Intuition for the construction of the space $M_G=EG\times _G M$

Question

Reference: Atiyah & Bott, The moment map and Equivariant cohomology

Question: What could be the motivation and the intuition behind the construction of the space $M_G=EG\times _G M$? When I am studying the equivariant cohomology, I have no idea about why we would like to define the equivariant cohomology as the ordinary cohomology of $M_G$.

A simple case is, if $G$ is a compact Lie group and acts freely on $M$, then $M_G$ is simply $M/G$, the space of all $G$-orbits.

But, in general cases, how to understand the picture of $M_G$? And, how does $M_G$ relate to $M/G$?

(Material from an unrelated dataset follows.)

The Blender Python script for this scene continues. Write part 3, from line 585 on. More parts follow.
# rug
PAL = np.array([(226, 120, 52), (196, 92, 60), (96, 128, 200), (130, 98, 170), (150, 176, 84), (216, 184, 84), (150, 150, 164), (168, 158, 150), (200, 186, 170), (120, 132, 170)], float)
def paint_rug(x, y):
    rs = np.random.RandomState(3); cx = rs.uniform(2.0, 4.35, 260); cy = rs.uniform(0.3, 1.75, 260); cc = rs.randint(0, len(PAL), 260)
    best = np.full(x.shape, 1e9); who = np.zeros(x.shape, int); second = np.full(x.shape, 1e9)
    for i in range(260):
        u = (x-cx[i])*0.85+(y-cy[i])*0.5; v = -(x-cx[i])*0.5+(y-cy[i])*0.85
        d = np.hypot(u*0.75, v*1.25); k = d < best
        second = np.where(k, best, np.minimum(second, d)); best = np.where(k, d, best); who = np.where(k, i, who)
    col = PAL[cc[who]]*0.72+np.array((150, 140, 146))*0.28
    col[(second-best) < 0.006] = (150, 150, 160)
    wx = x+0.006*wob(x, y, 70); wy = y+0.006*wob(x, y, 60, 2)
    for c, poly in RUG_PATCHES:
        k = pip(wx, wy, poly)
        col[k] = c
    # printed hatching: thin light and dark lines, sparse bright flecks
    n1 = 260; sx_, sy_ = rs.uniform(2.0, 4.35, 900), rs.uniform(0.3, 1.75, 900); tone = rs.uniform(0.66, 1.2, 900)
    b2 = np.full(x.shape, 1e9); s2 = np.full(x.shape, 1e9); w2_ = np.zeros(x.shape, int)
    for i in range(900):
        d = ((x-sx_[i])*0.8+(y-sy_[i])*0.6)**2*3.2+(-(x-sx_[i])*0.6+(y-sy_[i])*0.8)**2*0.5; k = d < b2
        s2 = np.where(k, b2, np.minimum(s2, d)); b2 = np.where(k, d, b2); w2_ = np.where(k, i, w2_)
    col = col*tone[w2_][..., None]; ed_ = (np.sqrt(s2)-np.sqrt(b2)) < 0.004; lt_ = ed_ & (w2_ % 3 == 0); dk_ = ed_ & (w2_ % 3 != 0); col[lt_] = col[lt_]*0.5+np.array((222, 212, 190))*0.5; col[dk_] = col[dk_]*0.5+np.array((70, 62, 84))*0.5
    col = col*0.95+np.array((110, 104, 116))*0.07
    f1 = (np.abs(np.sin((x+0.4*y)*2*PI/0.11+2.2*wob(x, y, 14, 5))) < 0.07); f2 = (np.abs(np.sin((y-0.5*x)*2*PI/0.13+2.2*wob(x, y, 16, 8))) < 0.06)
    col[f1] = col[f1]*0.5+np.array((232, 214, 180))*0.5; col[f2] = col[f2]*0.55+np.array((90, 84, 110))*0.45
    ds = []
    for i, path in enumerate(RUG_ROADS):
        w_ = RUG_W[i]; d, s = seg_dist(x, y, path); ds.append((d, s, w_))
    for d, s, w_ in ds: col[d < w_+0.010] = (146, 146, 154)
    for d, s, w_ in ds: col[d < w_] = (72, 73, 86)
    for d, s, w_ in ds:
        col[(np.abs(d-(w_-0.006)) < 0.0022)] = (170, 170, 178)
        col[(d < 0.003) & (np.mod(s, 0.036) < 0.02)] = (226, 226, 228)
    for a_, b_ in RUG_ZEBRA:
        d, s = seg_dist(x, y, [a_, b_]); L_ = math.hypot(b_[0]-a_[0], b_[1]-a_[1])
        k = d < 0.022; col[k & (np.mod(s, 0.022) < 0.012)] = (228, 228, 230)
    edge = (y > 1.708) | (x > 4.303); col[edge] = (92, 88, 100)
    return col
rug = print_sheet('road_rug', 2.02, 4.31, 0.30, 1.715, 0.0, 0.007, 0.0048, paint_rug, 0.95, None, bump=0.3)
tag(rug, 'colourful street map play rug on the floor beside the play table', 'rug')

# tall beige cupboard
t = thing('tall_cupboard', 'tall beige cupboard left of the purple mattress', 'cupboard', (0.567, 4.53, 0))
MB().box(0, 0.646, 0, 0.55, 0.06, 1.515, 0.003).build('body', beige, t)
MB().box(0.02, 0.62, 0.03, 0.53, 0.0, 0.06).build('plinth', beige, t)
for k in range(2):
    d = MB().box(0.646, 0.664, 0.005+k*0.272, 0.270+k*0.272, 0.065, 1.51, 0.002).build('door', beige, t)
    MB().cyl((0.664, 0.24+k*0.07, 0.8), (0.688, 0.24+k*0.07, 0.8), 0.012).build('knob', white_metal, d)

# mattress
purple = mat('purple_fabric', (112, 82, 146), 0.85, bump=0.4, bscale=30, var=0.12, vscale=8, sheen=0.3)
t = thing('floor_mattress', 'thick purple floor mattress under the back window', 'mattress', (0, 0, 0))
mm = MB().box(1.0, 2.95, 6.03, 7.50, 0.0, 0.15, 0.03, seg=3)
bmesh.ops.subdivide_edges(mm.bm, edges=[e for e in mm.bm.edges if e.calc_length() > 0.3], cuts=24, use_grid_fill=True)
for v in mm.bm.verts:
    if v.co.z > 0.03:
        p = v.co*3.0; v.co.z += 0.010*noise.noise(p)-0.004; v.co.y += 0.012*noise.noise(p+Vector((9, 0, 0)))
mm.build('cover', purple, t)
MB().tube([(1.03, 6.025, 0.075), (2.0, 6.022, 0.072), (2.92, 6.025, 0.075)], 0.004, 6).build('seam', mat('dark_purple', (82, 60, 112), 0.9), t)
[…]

For example, take $G=S^1\times S^1$ and $M=\mathbb P^1$, and the action is given by $(t_0,t_1): [x,y]\mapsto [t_0x, t_1y]$. Then this action is not free and it has two fixed point $[1,0]$ and $[0,1]$. In this case, what is the difference between $M/G$ and $M_G$?

Answer 1

In homotopy theory and in homological algebra, there a general idea that for any given operation that you might want to perform, there's a class of "nice" objects for that operation. It is a good idea to replace your object by another one which is "nice" and "equivalent" in some appropriate sense before performing the operation.

If the operation is $-/G$ for some group $G$, then the class of "nice" objects is $G$-spaces with a free action. It's a good idea to replace $M$ by $M\times EG$ before performing $-/G$.

If the operation is $\times_BX$ for some map $X\to B$, the the class of "nice" objects are the spaces equipped with a map to $B$ which is a fibration.

If the operation is $-\otimes_RM$ for some ring $R$ and some $R$-module $M$, then the class of "nice" objects are the complexes of projective modules.

If the operation is $Hom_R(M,-)$ for some ring $R$ and some $R$-module $M$, then the class of "nice" objects are the complexes of injective modules.